Species Spotlight: Grey Catbird

By Mack Swenson on September 7, 2022 in Blog


Grey Catbird perched in a tree, looking at the camera.You hear it before you see it. A strange, meow-like call seeming to emanate from a nearby thicket. Is that a cat? Then, suddenly, the noise morphs into an elaborate, chaotic and seemingly unending song. As you approach the thicket, a flash of gray shoots from the thicket and perches in a young sapling farther away. No, not a cat, but a bird.

Meet the Gray Catbird. With a drab appearance starkly contrasting its bold and quirky personality, the Gray Catbird is commonly found throughout Iowa. It annually migrates from its breeding ground in the northern U.S. and southern Canada to the southern U.S., Mexico and Central America, though it lives year-round along a narrow strip of the Atlantic seaboard. Gray Catbirds are relatives of mockingbirds and thrashers, with whom they share the ability to mimic the sounds of other bird species and tree frog calls—or even mechanical and manmade sounds. Males will perform improvisational songs consisting of chirps, squeaks, whistles, whines and gurgles for up to 10 minutes.

Ever bold, male Gray Catbirds will loudly proclaim their territory with song, and their female counterparts are no pushovers. Brown-headed Cowbirds that attempt to parasitize Gray Catbird nests are deftly thwarted by the diligent mother, who punctures and ejects foreign eggs not matching her  original clutch.

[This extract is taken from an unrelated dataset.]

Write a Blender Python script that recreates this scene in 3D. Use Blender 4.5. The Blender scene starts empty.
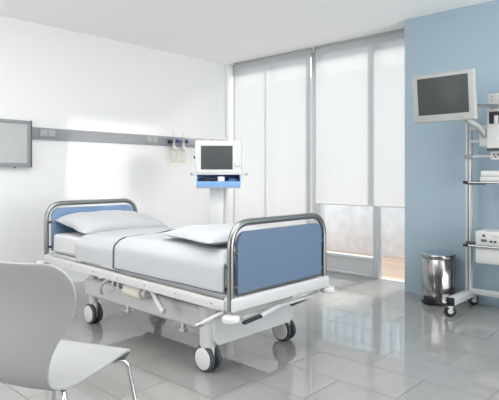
import bpy, bmesh, math, random
from mathutils import Vector, Matrix, noise
random.seed(4)
C = bpy.context.scene.collection
PI = math.pi

# ------------------------------------------------------------------ materials
def lin(c):
    return tuple(((v/255)/12.92 if v/255 <= .04045 else ((v/255+.055)/1.055)**2.4) for v in c)

def setin(n, names, v):
    for k in names:
        if k in n.inputs:
            n.inputs[k].default_value = v
            return

def mat(name, rgb, rough=.5, metal=0., spec=.5, bump=0., bscale=200., coat=0.):
    m = bpy.data.materials.new(name)
    m.use_nodes = True
    nt = m.node_tree
    b = nt.nodes['Principled BSDF']
    b.inputs['Base Color'].default_value = (*lin(rgb), 1)
    b.inputs['Roughness'].default_value = rough
    b.inputs['Metallic'].default_value = metal
    setin(b, ['Specular IOR Level', 'Specular'], spec)
    if coat:
        setin(b, ['Coat Weight', 'Clearcoat'], coat)
    # gentle tone variation of the stuff itself
    tc = nt.nodes.new('ShaderNodeTexCoord')
    nz = nt.nodes.new('ShaderNodeTexNoise')
    nz.inputs['Scale'].default_value = bscale
    nt.links.new(tc.outputs['Object'], nz.inputs['Vector'])
    if bump:
        bp = nt.nodes.new('ShaderNodeBump')
        bp.inputs['Strength'].default_value = bump
        bp.inputs['Distance'].default_value = .002
        nt.links.new(nz.outputs['Fac'], bp.inputs['Height'])
        nt.links.new(bp.outputs['Normal'], b.inputs['Normal'])
    else:
        mr = nt.nodes.new('ShaderNodeMapRange')
        mr.inputs['To Min'].default_value = max(0, rough-.03)
        mr.inputs['To Max'].default_value = min(1, rough+.03)
        nt.links.new(nz.outputs['Fac'], mr.inputs['Value'])
        nt.links.new(mr.outputs['Result'], b.inputs['Roughness'])
    return m

M = {}
M['wall'] = mat('white_paint', (239, 239, 239), .6, bump=.03, bscale=300)
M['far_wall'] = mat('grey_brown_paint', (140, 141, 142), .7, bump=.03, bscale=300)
M['ceiling'] = mat('ceiling_paint', (248, 248, 247), .9, spec=.1, bump=.03, bscale=300)
M['blue_wall'] = mat('blue_paint', (162, 182, 195), .7, spec=.3, bump=.03, bscale=300)
M['white_powder'] = mat('white_powder_coat', (202, 203, 203), .4)
M['white_plastic'] = mat('white_plastic', (212, 213, 212), .35)
M['pale_plastic'] = mat('pale_grey_plastic', (214, 215, 214), .4)
M['cream'] = mat('cream_plastic', (228, 225, 212), .4)
M['dark'] = mat('dark_rubber', (48, 50, 53), .5)
M['black'] = mat('black_plastic', (26, 27, 29), .4)
M['grey'] = mat('grey_plastic', (150, 153, 155), .4)
M['tread'] = mat('charcoal_tread', (66, 70, 74), .5)
M['chrome'] = mat('chrome', (215, 216, 218), .1, 1)
M['tube'] = mat('brushed_steel_tube', (150, 150, 148), .3, 1)
M['steel'] = mat('polished_steel', (158, 157, 155), .16, 1)
M['alu'] = mat('anodised_aluminium', (186, 188, 190), .35, 1)
M['alu_paint'] = mat('satin_aluminium_paint', (200, 202, 204), .35, .15)
M['rail_grey'] = mat('rail_grey', (150, 153, 156), .6, 0, .3)
M['screen_frame'] = mat('screen_frame', (170, 172, 170), .4)
M['panel_blue'] = mat('blue_bed_panel', (98, 118, 142), .4)
M['panel_blue_lit'] = mat('blue_bed_panel_lit', (122, 149, 184), .4)  # lit copy of the bed panel blue, brighter light put into the colour
M['tray_blue'] = mat('blue_tray', (112, 156, 204), .4)
M['bolt'] = mat('dark_bolt', (92, 95, 98), .4, .4)
M['mattress'] = mat('mattress_cover', (208, 208, 210), .8, bump=.15, bscale=400)
M['linen'] = mat('white_linen', (188, 190, 193), .9, spec=.15, bump=.2, bscale=500)
M['navy'] = mat('navy_piping', (72, 84, 112), .8)
M['chair'] = mat('chair_shell', (161, 163, 162), .4)
M['frame'] = mat('window_frame_grey', (205, 207, 209), .5)
M['frame_white'] = mat('window_frame_white', (240, 240, 240), .5)
M['facade'] = mat('pale_blue_render', (196, 206, 212), .8)
M['seal'] = mat('dark_seal', (168, 170, 171), .6)
M['diffuser'] = mat('opal_diffuser', (186, 188, 187), .25)
M['blue_knob'] = mat('blue_knob', (44, 60, 120), .4)
M['amber'] = mat('amber_fitting', (232, 220, 182), .4)
M['display'] = mat('blue_display', (70, 90, 170), .25)
M['lid'] = mat('brushed_lid', (176, 188, 204), .3, .9)
M['screen'] = mat('dark_glass_screen', (76, 80, 81), .25, spec=.1)

def mix_shader(name, build):
    m = bpy.data.materials.new(name); m.use_nodes = True
    nt = m.node_tree; nt.nodes.remove(nt.nodes['Principled BSDF'])
    out = nt.nodes['Material Output']
    nt.links.new(build(nt), out.inputs['Surface'])
    return m

def glass_build(tint, refl):
    def f(nt):
        t = nt.nodes.new('ShaderNodeBsdfTransparent'); t.inputs['Color'].default_value = (*tint, 1)
        g = nt.nodes.new('ShaderNodeBsdfGlossy'); g.inputs['Roughness'].default_value = .02
        fr = nt.nodes.new('ShaderNodeLayerWeight'); fr.inputs['Blend'].default_value = .5
        pw = nt.nodes.new('ShaderNodeMath'); pw.operation = 'POWER'; pw.inputs[1].default_value = 4.5
        nt.links.new(fr.outputs['Facing'], pw.inputs[0])
        mu = nt.nodes.new('ShaderNodeMath'); mu.operation = 'MULTIPLY_ADD'; mu.inputs[1].default_value = refl; mu.inputs[2].default_value = .04
        nt.links.new(pw.outputs[0], mu.inputs[0])
        x = nt.nodes.new('ShaderNodeMixShader')
        nt.links.new(mu.outputs[0], x.inputs[0]); nt.links.new(t.outputs[0], x.inputs[1]); nt.links.new(g.outputs[0], x.inputs[2])
        return x.outputs[0]
    return f
M['glass'] = mix_shader('window_glass', glass_build((.97, .98, .98), .6))
M['jar'] = mix_shader('clear_jar', glass_build((.97, .965, .94), .6))

def blind_build(nt):
    tc = nt.nodes.new('ShaderNodeTexCoord')
    nz = nt.nodes.new('ShaderNodeTexNoise'); nz.inputs['Scale'].default_value = 6
    mp = nt.nodes.new('ShaderNodeMapping'); mp.inputs['Scale'].default_value = (1, 3, .05)
    nt.links.new(tc.outputs['Object'], mp.inputs['Vector']); nt.links.new(mp.outputs[0], nz.inputs['Vector'])
    mr = nt.nodes.new('ShaderNodeMapRange'); mr.inputs['To Min'].default_value = .035; mr.inputs['To Max'].default_value = .06
    nt.links.new(nz.outputs['Fac'], mr.inputs['Value'])
    d = nt.nodes.new('ShaderNodeBsdfDiffuse'); d.inputs['Color'].default_value = (.93, .93, .93, 1)
    t = nt.nodes.new('ShaderNodeBsdfTranslucent'); t.inputs['Color'].default_value = (.28, .287, .297, 1)
    p = nt.nodes.new('ShaderNodeBsdfTransparent')
    a = nt.nodes.new('ShaderNodeMixShader'); a.inputs[0].default_value = .6
    nt.links.new(d.outputs[0], a.inputs[1]); nt.links.new(t.outputs[0], a.inputs[2])
    b = nt.nodes.new('ShaderNodeMixShader')
    nt.links.new(mr.outputs[0], b.inputs[0]); nt.links.new(a.outputs[0], b.inputs[1]); nt.links.new(p.outputs[0], b.inputs[2])
    return b.outputs[0]
M['blind'] = mix_shader('sheer_blind', blind_build)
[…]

Twigs, weed, grass, leaves and sometimes trash are all fair game for Gray Catbird nests, which—like the bird itself—are most often found in thickets, dense shrubs, briar tangles or low trees. To say that the Gray Catbird spends a significant amount of time in low-lying brush would be an understatement. The bird’s life revolves around the few feet from the forest floor to the taller saplings. Even in this limited range, plenty of low-hanging berries and insects keep the Gray Catbird well-fed.

If you know where to look—and more so, what to listen for—you’ll have no problem finding these loud, unabashed critters.